Not at this moment, because we don't have a formal communication from the central bank yet. Thank you.

Muyiwa Oni
Equity Research Analyst, SBG Securities

Okay. Thank you. And then on the interest rate environment and the implications on your NIMs, how do you expect that to affect that?

Nneka Onyeali-Ikpe
Group Managing Director and CEO, Fidelity Bank

Like we said earlier on, the we have a significant improvement in our NIM, which moved six point three percent to seven point two percent. And this was achieved by optimal risk price, asset pricing, while at the same time our funding cost was kept very low by increasing the volume of our local deposits. And from ninety, from eighty-four percent to ninety percent, like we mentioned earlier on. So if we continue to work with this, we believe that we'll be able to sustain our NIM, our gains on our NIM. And like I said earlier on, we expect the yields to remain the same for the rest of the year. And our focus is, will always continue to be on the local deposits.
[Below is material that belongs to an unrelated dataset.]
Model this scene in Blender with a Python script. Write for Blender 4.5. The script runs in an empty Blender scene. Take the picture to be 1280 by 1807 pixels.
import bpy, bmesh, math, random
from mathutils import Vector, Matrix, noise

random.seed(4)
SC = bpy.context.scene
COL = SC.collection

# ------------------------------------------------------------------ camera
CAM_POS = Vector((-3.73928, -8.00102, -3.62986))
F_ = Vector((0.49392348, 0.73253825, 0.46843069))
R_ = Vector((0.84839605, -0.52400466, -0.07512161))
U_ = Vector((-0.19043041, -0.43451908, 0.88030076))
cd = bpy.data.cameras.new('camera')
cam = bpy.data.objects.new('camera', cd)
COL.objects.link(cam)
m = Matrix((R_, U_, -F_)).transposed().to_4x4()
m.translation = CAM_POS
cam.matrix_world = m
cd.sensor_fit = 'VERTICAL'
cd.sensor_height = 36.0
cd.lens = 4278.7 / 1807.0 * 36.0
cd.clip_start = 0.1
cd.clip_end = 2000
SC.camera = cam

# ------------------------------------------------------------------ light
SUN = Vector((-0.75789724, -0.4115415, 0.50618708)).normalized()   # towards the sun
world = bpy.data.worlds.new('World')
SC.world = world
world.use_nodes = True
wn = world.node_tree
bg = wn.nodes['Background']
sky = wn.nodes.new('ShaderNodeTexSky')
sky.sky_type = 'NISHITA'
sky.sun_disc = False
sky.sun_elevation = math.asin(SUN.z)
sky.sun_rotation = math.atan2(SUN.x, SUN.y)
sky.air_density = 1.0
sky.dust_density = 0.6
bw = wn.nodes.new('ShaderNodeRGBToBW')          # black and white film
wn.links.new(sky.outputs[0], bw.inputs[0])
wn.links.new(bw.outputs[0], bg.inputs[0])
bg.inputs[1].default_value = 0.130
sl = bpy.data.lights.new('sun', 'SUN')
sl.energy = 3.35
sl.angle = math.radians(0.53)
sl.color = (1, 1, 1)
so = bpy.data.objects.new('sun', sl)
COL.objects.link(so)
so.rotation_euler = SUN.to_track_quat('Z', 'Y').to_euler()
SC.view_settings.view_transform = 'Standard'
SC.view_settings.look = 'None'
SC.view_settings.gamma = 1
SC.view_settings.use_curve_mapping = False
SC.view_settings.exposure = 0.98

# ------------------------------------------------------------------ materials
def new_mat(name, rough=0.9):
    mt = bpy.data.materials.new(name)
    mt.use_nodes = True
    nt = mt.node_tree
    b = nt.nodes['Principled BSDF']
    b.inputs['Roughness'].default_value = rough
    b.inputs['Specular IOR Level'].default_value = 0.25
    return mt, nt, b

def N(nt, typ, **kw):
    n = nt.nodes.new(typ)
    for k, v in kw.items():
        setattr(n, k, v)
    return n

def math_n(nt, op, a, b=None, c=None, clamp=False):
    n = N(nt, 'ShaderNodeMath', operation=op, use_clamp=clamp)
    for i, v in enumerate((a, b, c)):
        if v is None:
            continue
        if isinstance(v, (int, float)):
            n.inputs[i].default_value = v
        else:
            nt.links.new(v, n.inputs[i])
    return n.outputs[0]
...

Yeah.

Muyiwa Oni
Equity Research Analyst, SBG Securities

Thank you.

Nneka Onyeali-Ikpe
Group Managing Director and CEO, Fidelity Bank

In the yields, the yields to the end, the end of the year, because the situations have practically the same. So we will continue to play the NIM game, which is to stay on the local deposit side, and to continue to increase our savings deposits and reduce our tenant funds, to ensure that our cost of funds remains... We continue to progressively reduce our cost of funds.

Muyiwa Oni
Equity Research Analyst, SBG Securities

Thank you.

Operator

Thank you. It appears we have no further questions in the question queue. I will now hand back for closing remarks.

Nneka Onyeali-Ikpe
Group Managing Director and CEO, Fidelity Bank

Thank you very much. Thank you very much for attending this call. I want to thank all of you for attending this call. Over the years, Fidelity has built a resilient and sustainable, sustainable balance sheet through different economic cycles from our scenario planning. I can assure you that regardless of the headwinds in the domestic economy, we will deliver on the guidance we promised at the beginning of the year. I want to seize this opportunity to invite all of you to the Fidelity International Trade and Creative Connect, FITCC, which will take place on October twenty-fourth and twenty-fifth of this year at the George R. Brown Convention Center, Houston, in Texas, the USA. I want to thank you very much for calling in today. Thank you very much.

Operator

Thank you very much, ma'am. Ladies and gentlemen, that concludes today's event. Thank you for joining us, and you may now disconnect your line.